The SUNY LIVE project created an environment in which twenty-two different campuses were given land on an island, with complete control over their space to create, teach, or use as they wanted. There were requirements that they had to fulfill, but mostly it was a place to explore the possibilities that SL might offer, in a safe environment surrounded by peers. The structure of the project used the concept of a parallel universe. Participants met first in real life to learn the basics of building and managing the land. This event included presentations from pioneers in the field, including Sarah Robbins-Bell (“Intellagirl Tully”), who coauthored Second Life for Dummies, and Steve Jacobs, Associate Professor at Rochester Institute of Technology and Director of the Lab for Technological Literacy. Participating campuses were allotted enough real estate to explore, build, and learn. After the initial meetings, they were set free to create. The official project lasted for six months. At the end, the group reconvened in real life to assess the feasibility of Second Life as a learning environment and to share experiences. This session featured Beth Ritter-Guth (“Desideria Stockton”), a veteran Second Life instructor and the founder of Literature Alive! in Second Life. The results were as varied as the institutions that participated.
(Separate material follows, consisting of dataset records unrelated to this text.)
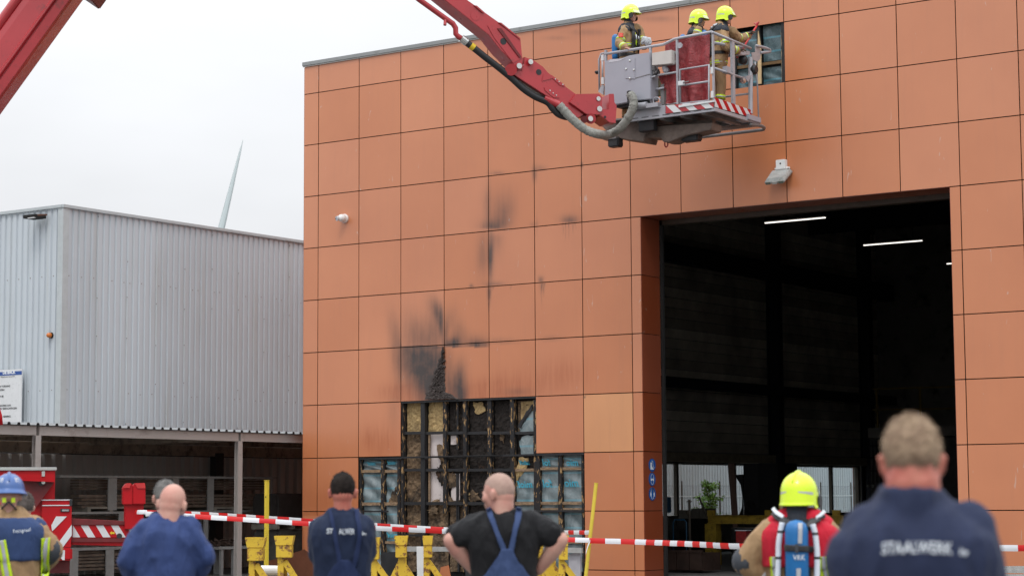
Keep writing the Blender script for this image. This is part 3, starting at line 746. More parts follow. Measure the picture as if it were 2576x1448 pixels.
# ================================================================ GREY CORRUGATED SHED
XS = -36.3
CY = onX(XS, 157, 700).y
STOP = onX(XS, 157, 516).z
SEND = 92.0
def shed_mat(name, c, dark=0.0):
    t = MT(name); p = t.pos(True); oi = t.n('ShaderNodeObjectInfo')
    f = t.mr(t.noise(p, 0.35, 3), .3, .7)
    k = t.mix(f, tuple(v * .95 for v in c), tuple(v * 1.05 for v in c))
    st = t.mr(t.noise(p, 1.0, 5, .7, (3, 3, .18)),   .54, .76, 0, .5); k = t.mix(st, k, tuple(v * q for v, q in zip(c, (.78, .70, .58))))
    hs = t.n('ShaderNodeHueSaturation'); t.l(t.mr(oi.outputs['Random'], 0, 1, .965, 1.035), hs.inputs['Value']); t.l(k, hs.inputs['Color'])
    t.col(hs.outputs[0]); t.set(0.42, 0.0, .5); return t.m
M_shed = shed_mat('blue_grey_sheet', (0.49, 0.535, 0.57))
M_shed_lo = shed_mat('brown_grey_sheet', (0.62, 0.58, 0.54))
M_trim = pm('shed_trim', (0.44, 0.475, 0.485), 0.45, var=0.06)
M_rust = pm('rust_dot', (0.12, 0.05, 0.03), 0.8)
def corr_mesh(name, pitch, depth, n, H, mat, fl=.55, sl=.09):
    """trapezoid-ribbed sheet, n ribs wide along +Y, facing +X, z from 0 to H, with real thickness edges"""
    prof = []
    for k in range(n):
        y = k * pitch; prof += [(y, 0), (y + pitch * fl, 0), (y + pitch * (fl + sl), -depth), (y + pitch * (1 - sl), -depth)]
    prof.append((n * pitch, 0))
    vs = []; fs = []
    for (y, x) in prof: vs += [(x, y, 0), (x, y, H)]
    for k in range(len(prof) - 1): fs.append((2 * k, 2 * k + 2, 2 * k + 3, 2 * k + 1))
    me = bpy.data.meshes.new(name); me.from_pydata(vs, [], fs); me.materials.append(mat); me.update(); return me
shed = thing('grey_shed', 'large blue grey corrugated steel shed behind the open shelter', 'shed', (XS, CY, 0))
def lay(me, root, n, start, step, rotz=0, name='corrugated_sheet'):
    for k in range(n):
        o = link(name, me, root); o.location = Vector(start) + Vector(step) * k; o.rotation_euler = (0, 0, rotz)
ZB = 2.86
me = corr_mesh('corrugated_sheet', .2, .035, 5, STOP - ZB - .02, M_shed)
n_ = int((SEND - CY) / 1.0)
lay(me, shed, n_, (XS, CY + .14, ZB), (0, 1.0, 0))
lay(me, shed, 14, (XS - 1.14, CY, ZB), (-1.0, 0, 0), R(90) + R(180))
me2 = corr_mesh('corrugated_sheet', .2, .035, 5, ZB, M_shed)
lay(me2, shed, n_ - 12, (XS, CY + 12.14, GZ), (0, 1.0, 0))
mb = MB(); mb.bb((XS - .16, CY - .022, ZB), (XS + .022, CY + .0, STOP - .02)).bb((XS + .002, CY + .0005, ZB), (XS + .022, CY + .16, STOP - .02)); mb.build('corner_trim', M_trim, shed)
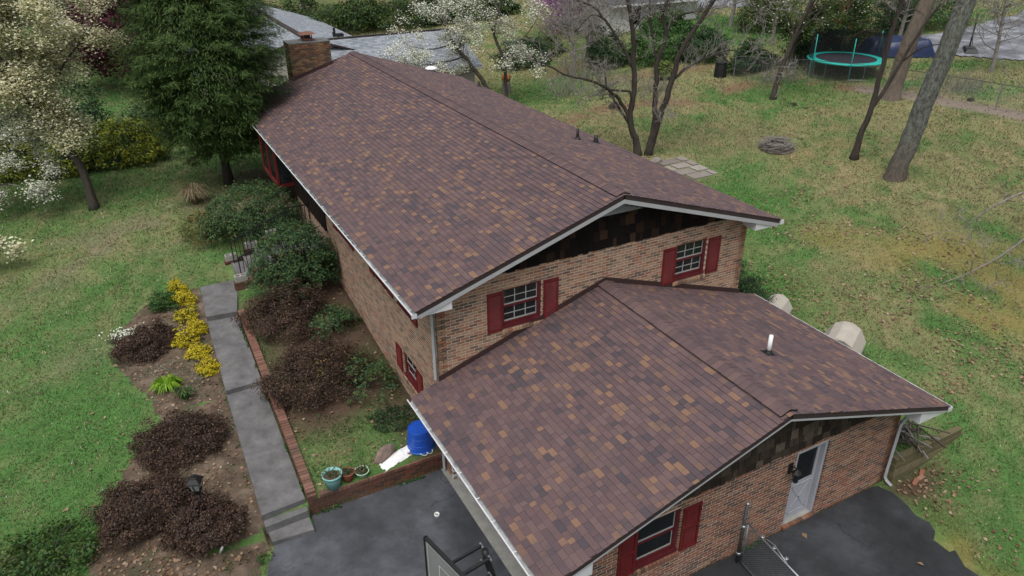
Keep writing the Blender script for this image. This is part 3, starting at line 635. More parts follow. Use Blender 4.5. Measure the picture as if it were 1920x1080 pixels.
# ---- windows and shutters; local frame: origin on wall face, s along wall, n outward
def framefn(org, sdir, nrm):
    o, s, n = V(*org), V(*sdir), V(*nrm); return lambda a, k, z: o+s*a+n*k+V(0, 0, z)
def fbox(b, F, a0, a1, k0, k1, z0, z1): b.hexa([F(a0, k0, z0), F(a1, k0, z0), F(a1, k1, z0), F(a0, k1, z0), F(a0, k0, z1), F(a1, k0, z1), F(a1, k1, z1), F(a0, k1, z1)]); return b
def window(F, s0, s1, z0, z1, grid=(3, 2), curtain=False, brick_sill=True, mat='brick', label=None):
    wz = z0+.06; mid = (wz+z1)/2
    b = B(); fbox(b, F, s0, s0+.06, -.11, -.03, wz, z1); fbox(b, F, s1-.09, s1, -.11, -.03, wz, z1); fbox(b, F, s0+.06, s1-.09, -.11, -.03, z1-.05, z1); fbox(b, F, s0+.06, s1-.09, -.11, -.045, mid-.03, mid+.03); fbox(b, F, s0+.06, s1-.09, -.11, -.045, wz, wz+.07)
    w = b.build('window', MT['maroon'], house)
    fbox(B(), F, s0, s1, -.12, .025, wz-.07, wz-.003).build('sill', MT['maroon'], w)
    for za, zb, kk in ((mid+.03, z1-.05, -.062), (wz+.07, mid-.03, -.085)):
        fr = B(); a0, a1 = s0+.062, s1-.092
        fbox(fr, F, a0, a1, kk-.02, kk, za, za+.035); fbox(fr, F, a0, a1, kk-.02, kk, zb-.02, zb-.001); fbox(fr, F, a0, a0+.02, kk-.02, kk, za+.035, zb-.02); fbox(fr, F, a1-.02, a1, kk-.02, kk, za+.035, zb-.02)
        for i in range(1, grid[0]): x = a0+(a1-a0)*i/grid[0]; fbox(fr, F, x-.011, x+.011, kk-.018, kk-.002, za+.035, zb-.02)
        for j in range(1, grid[1]):
            zz = za+(zb-za)*j/grid[1]
            for i in range(grid[0]): xa = a0+(a1-a0)*i/grid[0]; fbox(fr, F, xa+.0112, xa+(a1-a0)/grid[0]-.0112, kk-.017, kk-.003, zz-.01, zz+.01)
        fr.build('sash', MT['muntin'], w)
        fbox(B(), F, a0+.005, a1-.005, kk-.013, kk-.010, za+.01, zb-.005).build('pane', MT['glass'], w)
    room = B(); a0, a1 = s0-.25, s1+.25
    fbox(room, F, a0, a1, -1.25, -1.2, wz-.4, z1+.2); fbox(room, F, a0, a0+.05, -1.2, -.24, wz-.4, z1+.2); fbox(room, F, a1-.05, a1, -1.2, -.24, wz-.4, z1+.2); fbox(room, F, a0+.05, a1-.05, -1.2, -.24, wz-.45, wz-.4); fbox(room, F, a0+.05, a1-.05, -1.2, -.24, z1+.15, z1+.2)
    room.build('interior', MT['dark'], w)
    if curtain:
        c = B(); n = 40
        for side in ((s0+.04, s0+.04+(s1-s0)*curtain), (s1-.04-(s1-s0)*curtain, s1-.04)):
            for i in range(n):
                xa, xb = [side[0]+(side[1]-side[0])*(i+q)/n for q in (0, 1)]; ka, kb = [-.2+.025*math.sin((i+q)*1.1) for q in (0, 1)]
                c.quad(F(xa, ka, wz), F(xb, kb, wz), F(xb, kb, z1), F(xa, ka, z1))
        c.build('curtain', MT['curtain'], w, smooth=True)
    if brick_sill:
        bs = BRICK_ME.setdefault(mat, B().box(-.5, .5, 0, 1, -.5, .5).mesh('brick'))
        if not bs.materials: bs.materials.append(MT[mat])
        n = int(round((s1-s0+.1)/.1)); stp = (s1-s0+.1)/n
        sm = B(); fbox(sm, F, s0-.05, s1+.05, -.1, .012, wz-.185, wz-.12); so = sm.build('brick_sill', MT['mortar'], w)
        for i in range(n):
            a = s0-.05+i*stp+.006; q = B(); q.hexa([F(a, -.1, wz-.165), F(a+stp-.012, -.1, wz-.165), F(a+stp-.012, .055, wz-.195), F(a, .055, wz-.195), F(a, -.1, wz-.074), F(a+stp-.012, -.1, wz-.074), F(a+stp-.012, .055, wz-.112), F(a, .055, wz-.112)]); q.build('brick', MT[mat], so)
    return w
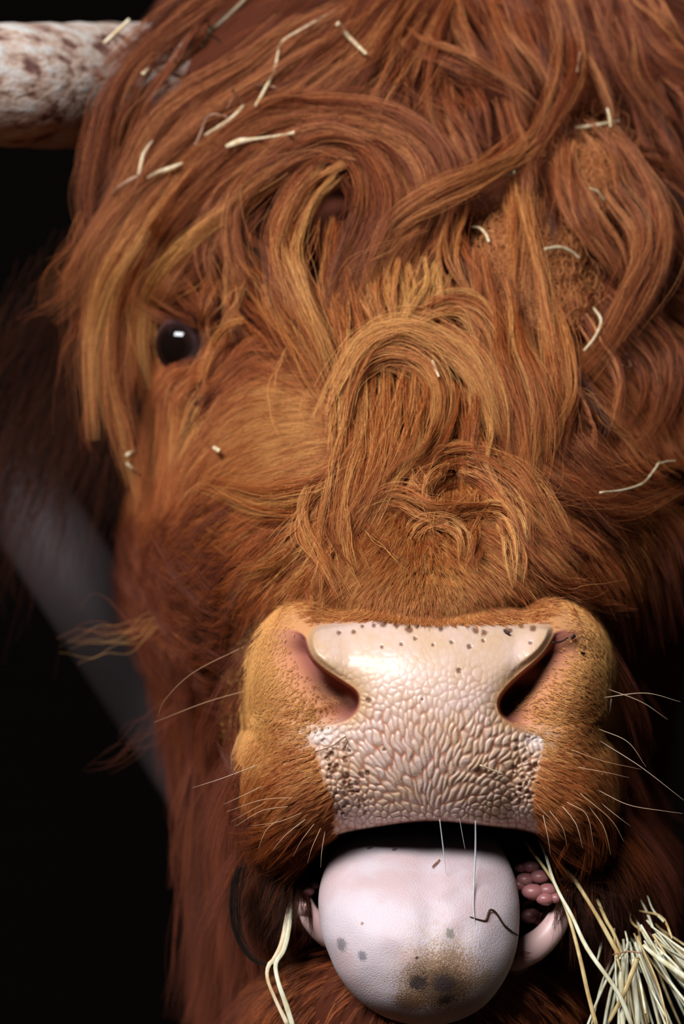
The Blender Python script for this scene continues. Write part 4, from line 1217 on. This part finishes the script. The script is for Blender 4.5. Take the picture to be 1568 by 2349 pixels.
ST = [
 ('566,-6 520,40 474,79', (9, 11, 13), 0, 'pale thick straw slanting up to the top edge of the photo', 0),
 ('470,38 482,72 463,106', 8, 0, 'short crooked straw piece crossing the low end of the thick straw', 0),
 ('478,78 500,92 508,102', 6, 1, 'small brown chaff sliver right below the thick straw', 0),
 ('398,112 378,143 347,153 327,170', (6, 7, 9, 9), 0, 'curled pale straw hook in the hair nearest the horn', 0),
 ('405,128 393,166 420,176 434,166', 6, 1, 'brownish forked chaff just right of the curled straw hook', 0),
 ('640,108 628,163 602,214 585,244', (5, 8, 8, 7), 0, 'long slim straw hanging steeply over the dark gap in hair', 0),
 ('770,22 700,62 653,90 640,108', (3, 4, 5, 6), 0, 'thin bent stem arching above the long slim straw', 0),
 ('518,337 548,325 562,322 620,314 655,309 674,304', (10, 17, 8, 6, 8, 9), 0, 'straw with a thick white end lying level over the curl', 0),
 ('337,409 360,396 393,385 418,374', (8, 10, 11, 5), 0, 'short plump straw lying left of the level straw', 0),
 ('318,400 324,372 330,350 350,322', (9, 9, 8, 4), 0, 'upright pale straw sliver above the brown husk', 0),
 ('248,456 270,432 300,412 318,404', (6, 9, 10, 7), 1, 'brown husk wedged in the outermost left lock', 0),
 ('469,311 500,292 530,272 558,243', (7, 9, 9, 7), 0, 'pale straw lying along a lock below the twisted chaff', 0),
 ('447,334 462,300 474,270 492,262 522,268', (7, 5, 5, 5, 4), 1, 'thin brown bent stem arched over a dark gap', 0),
 ('520,250 545,208 576,194 633,200', (4, 6, 6, 5), 1, 'twisted brown chaff strip at the long slim straw', 0),
 ('530,204 545,222 560,244', 6, 1, 'small brown chaff piece under the twisted strip', 0),
 ('297,44 268,72 238,99', (7, 10, 8), 0, 'flat pale straw along the hair edge over the horn', 0),
 ('773,54 805,90 840,124', (13, 11, 8), 0, 'broad brownish straw lying across the parting at top', 0),
 ('1321,293 1370,287 1424,277', (9, 9, 8), 0, 'straight straw lying level above the frizzy hair mat', 0),
 ('1392,248 1397,266 1400,290', (5, 7, 6), 0, 'short upright straw piece crossing the straight level straw', 0),
 ('1079,520 1100,523 1114,538 1121,555', (4, 6, 8, 6), 0, 'small curved straw at the left edge of the frizzy mat', 0),
 ('1248,572 1283,568 1310,578 1330,594', (8, 10, 9, 6), 0, 'white curved straw lying on the frizzy mat', 0),
 ('1165,401 1181,394', 9, 0, 'tiny pale straw crumb above the frizzy mat', 0),
 ('1352,432 1370,440 1386,460', (5, 7, 6), 0, 'short pale straw in the right felted lock', 0),
 ('1330,120 1326,142 1323,165', 6, 1, 'short dull straw upright at the top right', 0),
 ('1360,705 1378,735 1364,773 1338,805', (6, 8, 7, 6), 0, 'crooked pale straw hanging below the frizzy mat', 0),
 ('990,826 998,845 1006,864', (6, 9, 5), 0, 'short white straw stuck inside the big curl', 0),
 ('1375,1130 1426,1125 1472,1110 1495,1085 1513,1059', (5, 6, 6, 6, 5), 0, 'long thin straw reaching out at the right edge', 0),
 ('1506,1066 1528,1059 1550,1057', (5, 4, 3), 0, 'fine straw tip branching off the long thin straw', 0),
 ('1436,812 1446,838 1436,844 1428,838', 4, 1, 'small looped chaff thread in the dim right hair', 0),
 ('288,1046 300,1038 313,1032', (7, 10, 7), 0, 'stubby straw crumb in the hanging left lock', 0),
 ('290,1062 304,1076 320,1091', (6, 9, 8), 0, 'short straw below the stubby crumb in the left lock', 0),
 ('489,1026 503,1035', 11, 0, 'tiny golden straw crumb on the cheek below the eye', 0),
 ('1100,1755 1133,1768 1156,1776', (4, 4, 3), 0, 'thin straw splinter lying on the lower right nose pad', 1),
 ('1379,1776 1401,1785', 7, 0, 'golden straw chip on the right muzzle whiskers', 1),
 ('722,1725 760,1712 785,1694 793,1689', 3, 1, 'thin bent stem on the pale skin under the nostril', 1),
 ('793,1690 794,1702 790,1714', (2, 5, 6), 1, 'brown seed tip hanging from the thin bent stem', 1),
 ('1266,1474 1285,1472 1302,1463', (5, 4, 4), 2, 'black twig bit at the corner of the right nostril', 1),
 ('1310,1464 1318,1458', 8, 2, 'black seed speck beside the black twig bit', 1),
 ('1332,1497 1340,1500', 6, 2, 'small dark seed on the right nostril wing', 1),
 ('1156,1446 1168,1453', 7, 2, 'black seed on the upper right nose pad', 1),
]
for p, w, mi, lab, near in ST:
    q = [tuple(float(v) for v in a.split(',')) for a in p.split()]
    m = (M_straw, M_husk, M_seed)[mi]
    if near:
        dd = [float(depth_fn(np.array(x), np.array(y))) - .0022 for x, y in q]
        straw('seed' if mi == 2 else 'straw', q, w, m, lab, 'seed' if mi == 2 else 'straw', depth=dd, n=8)
    else:
        straw('straw', q, w, m, lab, n=4 if len(q) == 2 else 18)

# bits on the tongue
tq = [(1077,2103),(1095,2109),(1113,2112),(1119,2097),(1124,2087),(1136,2093),(1155,2121),(1172,2136),(1187,2145)]
straw('stray_hair', tq, (2.5, 4, 5, 5, 5, 5, 5, 5, 4), M_dark, 'dark kinked hair stuck on the right of the tongue', 'hair', depth=[tongue_front(*p) - .001 for p in tq], squash=1, n=40)
straw('twig', [(991,1989),(1000,1980),(1008,1972)], (4, 5, 4), M_husk, 'tiny brown twig on the upper tongue', 'twig', depth=[tongue_front(991,1989) - .0008, tongue_front(1008,1972) - .0008], n=8)

# the blade of straw folded over beside the tongue
straw('straw', [(667,2060),(660,2110),(648,2165),(630,2200),(616,2215),(613,2244),(630,2290),(660,2352)], (8, 17, 18, 15, 9, 8, 9, 12), M_straw,
      'bent straw blade hanging left of the tongue, outer of two', depth=[.060, .052, .045, .042], squash=.3, n=30)
straw('straw', [(668,2075),(662,2130),(650,2180),(634,2205),(632,2225),(640,2260),(656,2305),(672,2356)], (6, 11, 13, 11, 10, 11, 13, 12), M_hay,
      'bent straw blade hanging left of the tongue, inner of two', depth=[.058, .050, .043, .040], squash=.3, n=30)

# the tuft of hay at the right corner of the mouth
hl = [([(1235,1925),(1249,1955),(1265,2009),(1283,2051),(1310,2099),(1347,2177),(1417,2278),(1450,2356)], (6, 7, 8, 9, 11, 10, 11, 12), M_hay, 'long white hay stalk running from the lip to the bottom edge', (.06, .035, .02, .016)),
      ([(1205,1930),(1219,1952),(1267,2019),(1294,2075),(1310,2123),(1331,2203),(1347,2275),(1368,2356)], (6, 7, 8, 8, 9, 10, 10, 11), M_hay2, 'long golden hay stalk left of the white one', (.062, .04, .028, .02)),
      ([(1240,1930),(1257,1952),(1310,2009),(1342,2057),(1377,2115),(1420,2194)], (8, 9, 10, 9, 11, 11), M_hay2, 'dull brownish hay stalk running into the tuft', (.07, .05, .04)),
      ([(1369,2063),(1390,2112),(1406,2140),(1428,2194)], (8, 9, 9, 8), M_hay2, 'short dull hay stalk behind the brownish one', (.06, .05, .045)),
      ([(1474,2168),(1500,2190),(1535,2216),(1600,2262)], (9, 13, 14, 13), M_hay, 'broad white hay stalk leaving by the right edge', (.04, .03, .025)),
      ([(1432,2190),(1427,2225),(1424,2260),(1428,2356)], (11, 14, 13, 12), M_hay, 'broad pale hay stalk standing upright in the tuft', (.04, .035, .03)),
      ([(1462,2196),(1446,2240),(1430,2280),(1396,2345)], (12, 12, 11, 8), M_hay2, 'golden hay stalk slanting down left across the tuft', (.035, .03, .03)),
      ([(1452,2200),(1455,2260),(1460,2310),(1463,2356)], (8, 12, 13, 12), M_hay, 'straight hay stalk right of the upright pale one', (.04, .036, .034)),
      ([(1404,2190),(1440,2183),(1470,2186)], (3, 4, 4), M_husk, 'brown twine-like stem wrapped round the hay tuft', (.036, .032, .03))]
for pts, w, m, lab, dep in hl: straw('hay_stalk', pts, w, m, lab, 'hay', 'hay stalks at the mouth corner', depth=dep, n=24)
hg = np.random.default_rng(21)
for i in range(64):
    u = hg.uniform(0, 1)
    sx, sy = 1412 + 95 * u + hg.normal(0, 8), 2178 - 40 * u + hg.normal(0, 16)
    ang = math.radians(103 - 66 * u + hg.normal(0, 9)); L = hg.uniform(150, 300)
    if i % 5 == 0: sx -= 30 * hg.uniform(0, 1); sy -= 90 * hg.uniform(.3, 1); L = hg.uniform(60, 140)
    bx, by = sx + L * math.cos(ang), sy + L * math.sin(ang); b = hg.normal(0, 9)
    pts = [(sx, sy), ((sx + bx) / 2 - b * math.sin(ang), (sy + by) / 2 + b * math.cos(ang)), (bx, by)]
    d = hg.uniform(.036, .085)
    straw('hay_stalk', pts, (hg.uniform(3, 6), hg.uniform(5, 9), hg.uniform(3, 7)), M_hay if hg.uniform() < .6 else M_hay2,
          'one of the many thin dry stalks in the hay tuft', 'hay', 'thin stalks of the hay tuft', depth=(d + .01, d, d - .012), n=8, sides=6)

# saliva threads from the lip to the tongue
M_saliva = mat('saliva', (.92, .94, .96), .12, Transmission_Weight=.55, IOR=1.33)
for pts, w, lab in (([(1090,1882),(1090,1953),(1086,2040),(1087,2106),(1100,2171)], (3.5, 5, 4.5, 3, 1), 'thick white saliva thread between lip and tongue'),
                    ([(1008,1880),(1018,1961),(1022,2003)], (3, 3.2, 1.5), 'thin saliva thread left of the thick one'),
                    ([(1054,1880),(1060,1915),(1066,1947)], (1.6, 1.6, .8), 'faint short saliva thread between the other two')):
    d0 = float(depth_fn(np.array(pts[0][0]), np.array(pts[0][1] - 8))) + .001
    d = [min(d0 + .002 * i, tongue_front(*p) - .0008) if i else d0 for i, p in enumerate(pts)]
    straw('saliva_thread', pts, w, M_saliva, lab, 'saliva', depth=d, squash=1, n=30)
Some of the successes took the creators by surprise. One of the first outcomes was that the group itself became a new community, a network to educators around the globe, exploring new methods to teach and learn and meeting weekly on the island. These meetings continue, more than a year after the project officially ended. These weekly sessions created collaborative opportunities that ended up reaching far past the original project. The community and extended community became the focal point for many of the participants.

Some campuses built environments that engaged their students in ways not possible in the traditional classroom. One of the most successful projects was by the SUNY Oneonta Music Project, in which music students planned, marketed, and produced four concerts in Second Life. The first two were with established Second Life artists, the final two with local student bands. Fashion shows and car shows are also planned and will be held simultaneously at the final two concerts. Second Life enabled every student in class direct, hands-on experiences in aspects of the music industry that could not occur in real life. Other projects included Buffalo State College’s fashion shows, Monroe Community College’s Music Library, and Morraine Valley Community College’s Malcolm X exhibit.

A number of the campuses quickly became frustrated with the limitations of the shared space. While they appreciated the opportunity to get their feet wet, they felt that to be successful, they needed to create their own islands. At least six of the participants ended up with their own virtual spaces and continue to develop classrooms and areas to market their institutions within Second Life. SUNY now has an island to further promote and support uses of Second Life throughout the system.

The project goes on today. The group (called SUNY Live in SL) still meets weekly on the original space, with new members joining regularly. There have been concerts, art shows, classes, and conferences. The area exists as an incubator for new ideas and as a community that focuses on the potential offered by teaching in a virtual environment.